Another example was in scrutiny of the state’s live entertainment tax (LET), which has received considerable attention recently. The fingerprints of lobbyists are all over the LET law. The Foundation called it “complicated and arbitrary … riddled with exemptions.” There are eight instances of live entertainment, such as live music in lounges, that are legally excluded from the definition of live entertainment. There are 14 exemptions of various types, such as outdoor concerts, minor league baseball teams, and live casino entertainment provided in closed meetings or conventions.

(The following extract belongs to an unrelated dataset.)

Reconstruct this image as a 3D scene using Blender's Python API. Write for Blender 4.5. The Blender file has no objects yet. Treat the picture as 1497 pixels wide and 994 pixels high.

The LET is also regressive, which seemed to take the analysts by surprise, and they called for eliminating the LET and bringing live entertainment and its accompaniments under the sales tax: “Unusually, the current tax falls more heavily on modestly sized venues than large ones, a regressive feature that would be eliminated with inclusion in the sales tax base. All food, beverages and merchandise sold at events that charge admission should also only be subject to the sales tax.”

In the weeks ahead, as legislators work, Nevadans should beware of the term “reform.” It suggests improvement, a value judgment. One person’s reform is another’s burden. Journalists almost inevitably label as “reform” proposals that may only be change, in effect taking sides. In some cases, “reform” is applied to plans whose details have not even been released—KSNV News: “Democrats call for broad-based tax reform;” Las Vegas Review-Journal: “Roberson: State Senate will tackle tax reform.”

While it’s true that any change is technically a reform, the first term is neutral while the second is loaded. The politicians who can get reporters to define their plans as reform are halfway home.

Nevadans may well wonder why one of the state’s biggest and most familiar problems could be ignored so assiduously for decades, like an elephant in the room. In the end, the explanation comes down to a rule of thumb for politicians: Offending the affluent comes with consequences. Offending the working poor does not.